Wer was übernimmt, sollen nun die betroffenen Stellen untereinander ausmachen. Für behinderte Ehepartner habe sich ebenso Entscheidendes geändert, da die Eingliederungs- nun nicht mehr zur Sozialhilfe gehöre. Konkret heißt das laut Stamm-Fibich: Bei der Festlegung der Höhe der finanziellen Unterstützung für die Eingliederung dürfen die Einkommensverhältnisse des Ehepartners nicht mehr in Betracht gezogen werden. Eine Eheschließung stelle somit nun kein Armutsrisiko mehr dar.

Ebenso haben Stamm-Fibich zufolge behinderte Menschen auch die Möglichkeit, sich etwas auf die Seite zu legen. Bislang waren dies gerade einmal 2600 Euro. Ab November 2020 darf ein Vermögen bis zu 50000 Euro angespart werden. Schon in diesem Jahr "können Menschen mit Behinderungen wählen: Möchten Sie in einer Werkstatt , auf dem ersten Arbeitsmarkt oder bei einem anderen Leistungsanbieter arbeiten?" Bei letzteren handelt es sich um kleine Firmen, die ein Arbeitgeber eigens für die Tätigkeit von Behinderten installiert hat.

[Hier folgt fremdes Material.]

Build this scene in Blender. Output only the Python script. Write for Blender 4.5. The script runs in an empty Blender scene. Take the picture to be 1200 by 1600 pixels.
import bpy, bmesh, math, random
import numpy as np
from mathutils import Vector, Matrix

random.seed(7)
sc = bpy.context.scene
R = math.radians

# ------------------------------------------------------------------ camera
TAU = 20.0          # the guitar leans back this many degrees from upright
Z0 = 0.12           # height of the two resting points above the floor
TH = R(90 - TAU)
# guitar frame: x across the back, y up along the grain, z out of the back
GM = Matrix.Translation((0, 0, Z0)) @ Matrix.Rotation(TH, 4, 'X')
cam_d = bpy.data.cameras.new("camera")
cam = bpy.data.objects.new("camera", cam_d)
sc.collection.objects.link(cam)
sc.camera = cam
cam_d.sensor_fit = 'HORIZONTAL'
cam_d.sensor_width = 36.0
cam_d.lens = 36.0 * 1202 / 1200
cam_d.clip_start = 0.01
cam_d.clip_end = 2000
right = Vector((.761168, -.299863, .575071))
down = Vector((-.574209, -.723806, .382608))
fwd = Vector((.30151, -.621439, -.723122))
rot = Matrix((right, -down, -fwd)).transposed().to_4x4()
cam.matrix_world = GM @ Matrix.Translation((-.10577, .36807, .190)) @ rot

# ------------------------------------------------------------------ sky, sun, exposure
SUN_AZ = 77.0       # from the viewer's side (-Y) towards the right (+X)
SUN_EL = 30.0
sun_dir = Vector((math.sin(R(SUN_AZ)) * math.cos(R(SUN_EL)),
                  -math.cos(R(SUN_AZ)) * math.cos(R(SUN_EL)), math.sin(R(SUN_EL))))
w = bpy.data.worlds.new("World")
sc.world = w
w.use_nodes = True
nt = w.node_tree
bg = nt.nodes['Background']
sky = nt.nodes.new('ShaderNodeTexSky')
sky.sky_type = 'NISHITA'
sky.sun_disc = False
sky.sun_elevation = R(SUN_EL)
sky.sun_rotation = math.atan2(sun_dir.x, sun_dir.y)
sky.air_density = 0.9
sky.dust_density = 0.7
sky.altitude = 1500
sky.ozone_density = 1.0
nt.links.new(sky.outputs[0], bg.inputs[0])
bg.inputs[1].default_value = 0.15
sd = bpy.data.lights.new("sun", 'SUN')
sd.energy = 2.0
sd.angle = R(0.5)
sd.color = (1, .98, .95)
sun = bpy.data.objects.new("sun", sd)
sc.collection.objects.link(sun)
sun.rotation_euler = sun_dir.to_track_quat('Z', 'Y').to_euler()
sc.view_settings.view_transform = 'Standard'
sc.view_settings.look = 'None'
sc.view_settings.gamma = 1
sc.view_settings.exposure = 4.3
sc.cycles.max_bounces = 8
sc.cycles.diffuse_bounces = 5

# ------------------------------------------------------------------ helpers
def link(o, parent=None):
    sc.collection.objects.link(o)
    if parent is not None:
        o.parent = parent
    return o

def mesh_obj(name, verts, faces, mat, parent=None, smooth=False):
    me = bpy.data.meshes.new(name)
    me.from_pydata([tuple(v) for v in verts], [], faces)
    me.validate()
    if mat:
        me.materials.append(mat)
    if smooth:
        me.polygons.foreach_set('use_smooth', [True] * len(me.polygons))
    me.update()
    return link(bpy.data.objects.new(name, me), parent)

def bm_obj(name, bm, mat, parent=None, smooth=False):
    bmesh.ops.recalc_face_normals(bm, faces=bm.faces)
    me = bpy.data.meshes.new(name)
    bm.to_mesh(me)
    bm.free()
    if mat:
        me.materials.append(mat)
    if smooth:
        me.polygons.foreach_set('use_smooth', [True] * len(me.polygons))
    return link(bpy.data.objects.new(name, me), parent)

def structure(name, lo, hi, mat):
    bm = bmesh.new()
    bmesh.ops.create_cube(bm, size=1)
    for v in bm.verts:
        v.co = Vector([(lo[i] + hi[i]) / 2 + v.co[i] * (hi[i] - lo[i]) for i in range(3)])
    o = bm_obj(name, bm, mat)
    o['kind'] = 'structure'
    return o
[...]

Sie verstehe aber, dass sich hier Verunsicherungen und Ängste zeigen, denn "der Weg in Arbeitswelten außerhalb der Werkstätten ist nicht für jeden der richtige". Deswegen werde man, so Stamm-Fibich, jene Einrichtungen auch beibehalten - und zwar entgegen der Vorgaben der UN-Behindertenrechtskonvention, wie sie betonte. Denen, die im Rahmen einer Tätigkeit in einem Unternehmen merkten, dass sie damit nicht zurechtkommen, versicherte die Abgeordnete, sie könnten "jederzeit in eine Werkstatt zurückgehen, der Weg dorthin ist nicht versperrt". Ängsten, dass aufgrund der Digitalisierung es generell bald an Arbeit für behinderte Menschen mangeln könnte, trat die Sozialdemokratin entgegen. Das Problem hätten ganz andere Schichten: "Es wird in zehn Jahren wohl keine Radiologen mehr geben", prognostizierte sie.

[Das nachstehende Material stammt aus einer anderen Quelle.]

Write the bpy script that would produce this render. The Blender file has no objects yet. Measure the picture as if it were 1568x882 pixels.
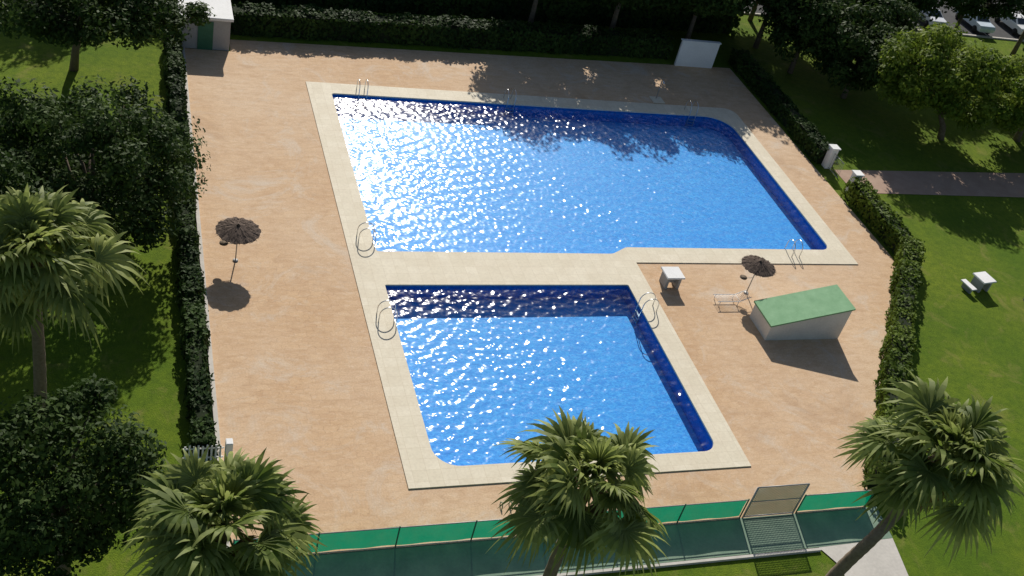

Ein BAK-Sprecherrat aber dürfte auch dann noch existieren. Das nun gewählte Gremium setzt sich wie folgt zusammen: Heiko Schmutzler (Regens Wagner Absberg) und Gerhardt Walzer (arbewe Nürnberg-Frankenstraße) sind nach Wiederwahl erneut mit dabei. Neu im Rat agieren Hans Bloß (Noris Inklusion Nürnberg Nord), Renate Mischke (arbewe Hansapark Nürnberg) und Philipp Großmann (Lebenshilfe Weißenburg). Letzterer konnte auch die meisten Stimmen für sich verbuchen und gilt somit als Favorit für den Posten des neuen Vorsitzenden. Ob er es wird, muss die konstituierende Sitzung erweisen. Alexander Jahn (Regens Wagner Zell), Gerhard Orth (Benedikt-Menni-Werkstatt Gremsdorf) und Elvira Uhl (Aurach Werkstätten) heißen die Namen potenzieller Nachrücker.

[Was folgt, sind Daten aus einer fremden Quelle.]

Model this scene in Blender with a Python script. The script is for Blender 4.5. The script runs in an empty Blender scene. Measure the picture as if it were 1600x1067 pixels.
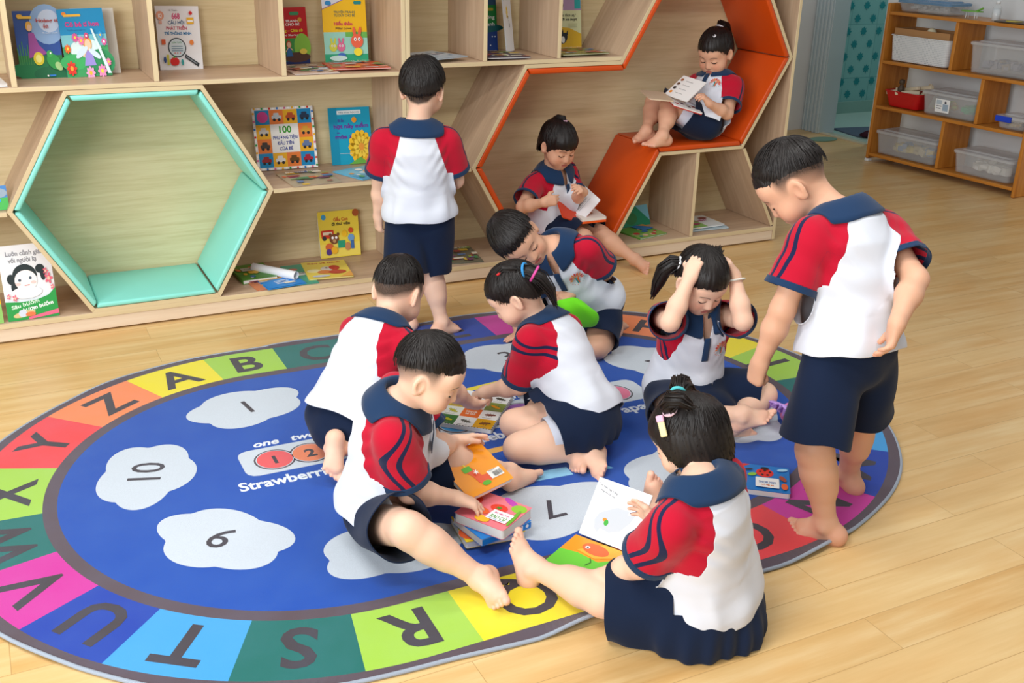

Sabine Eisemann versäumte es nicht, sich für die langjährige Unterstützung zu bedanken, bevor sie die Geschäftsordner samt Pokal, der an die Würde des Amtes erinnert, weiterreichte. Eisemann hatte sich bei der Vollversammlung nicht zur Wiederwahl stellen können, da sie bei der Werkstattratswahl des Auhofs nicht mehr den Sprung ins Gremium schaffte.

Ihr Amtsvorgänger an der Spitze des Sprecherrates, Roland Weber, zauberte bei dem jetzigen BAK-Treffen schließlich noch eine gute Nachricht aus dem Gepäck. In Kürze soll es einen Behindertenrat für ganz Mittelfranken geben - und nicht wie bislang üblich nur für größere Städte im Bezirk.